Does roofing felt used in this way also provide a vapor barrier, and if so, why is that important under hardwood? I can understand why it would be useful on a roof. I can understand why it would be useful for housewrap. Under a floor?

I read elswhere that rosin paper was originally used to keep floors clean (protect from the dust from drywall finishing, for example), and make it easy to slide floorboards. That seems pretty minimally valuable. Do I care if my OSB gets dusty? I usually shop-vac the OSB before laying down the floorboards, so is this really a benefit? And using rosin paper to ease sliding boards during install? Really? I never noticed a problem sliding the boards. Is this because I'm really strong? (not likely). Maybe it's because I'm using OSB as a subfloor which is a pretty smooth surface? I can imagine using plywood as a subfloor, in the days before OSB, might/could cause hitches when sliding boards during installation.
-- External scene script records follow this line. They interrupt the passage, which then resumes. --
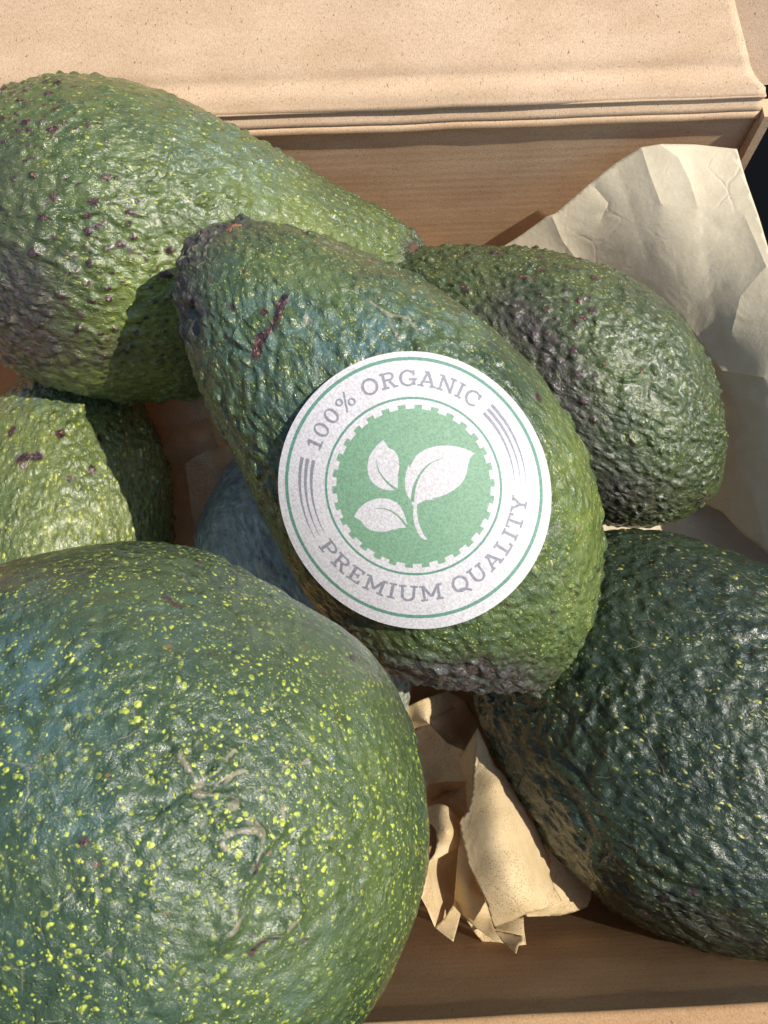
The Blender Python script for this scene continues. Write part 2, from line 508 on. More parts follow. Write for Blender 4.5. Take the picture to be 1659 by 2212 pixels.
# end of the back wall: the turned corner flap standing beyond it
slab('corner_flap', [(XR + 0.02, YB - 0.34, 0.0), (XR + 0.02, YB + 0.26, 0.0), (XR + 0.02, YB + 0.26, RIM - 0.25), (XR + 0.02, YB - 0.34, RIM - 0.25)][::-1], 0.25, CARD_WALL, n=(8, 30))
# front wall, leaning out, with its folded rim
YF0 = -1.95
pr = [(YF0, 0.0)] + [(YF0 + (YF - YF0) * t, RIM * t) for t in np.linspace(0.08, 0.96, 10)]
pr += [(YF + 0.06, RIM - 0.17), (YF + 0.02, RIM - 0.10), (YF + 0.05, RIM - 0.03), (YF + 0.02, RIM + 0.05), (YF - 0.08, RIM + 0.07), (YF - 0.14, RIM + 0.03),
       (YF - 0.20, RIM + 0.06), (YF - 0.32, RIM + 0.02), (YF - 0.42, RIM - 0.15)]
pr += [(YF - 0.44 + (YF0 - YF + 0.1) * t * 0, RIM - 0.3 - t * (RIM - 0.3)) for t in np.linspace(0, 1, 6)]
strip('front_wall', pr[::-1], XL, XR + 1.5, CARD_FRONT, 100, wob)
slab('left_wall', [(XL, YF, 0), (XL, YB, 0), (XL, YB, RIM), (XL, YF, RIM)], TH, CARD_WALL, bumps=0.04)
# unseen right wall along the front part, added to shade the gap and paper
slab('added_right_wall', [(XR + 1.2, YB - 3.6, 0), (XR + 1.2, YF, 0), (XR + 1.2, YF, RIM - 0.2), (XR + 1.2, YB - 3.6, RIM - 0.2)], TH, CARD_WALL, bumps=0.04)


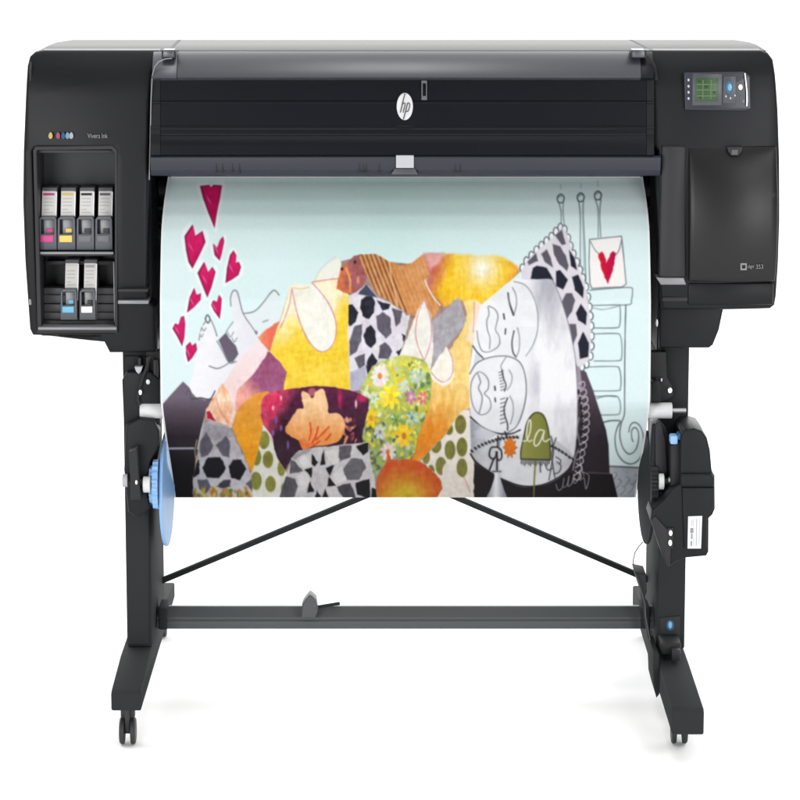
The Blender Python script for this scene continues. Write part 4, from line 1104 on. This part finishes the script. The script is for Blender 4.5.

Do either of these layers provide sound-deadening or anti-squeak qualities? I figured the lack of squeaks was from using a sound, level subfloor, and installing the T&G tightly.

This question gets asked a lot in various DIY or even contrator forums. The problem is, there doesn't seem to be a general convergence to a single answer.

Best Answer

OK here we go. First of all, the most common reasons for squeaky hardwood floors are age and installation over uneven subfloors, where any movement of wood on wood makes the sounds. Age becomes a factor when the subfloor ages, shrinks a bit making the nails holding the hardwood a bit loose. Adding either a layer of felt or rosin paper isolates the wood layers and helps to minimize squeaking wood to wood. A lot of the squeaking on older floors are actually the nails moving in the subfloor, so today we use threaded nails, and for the most part and that solves that problem. So in your case, it certainly can't hurt to use some paper. Good luck.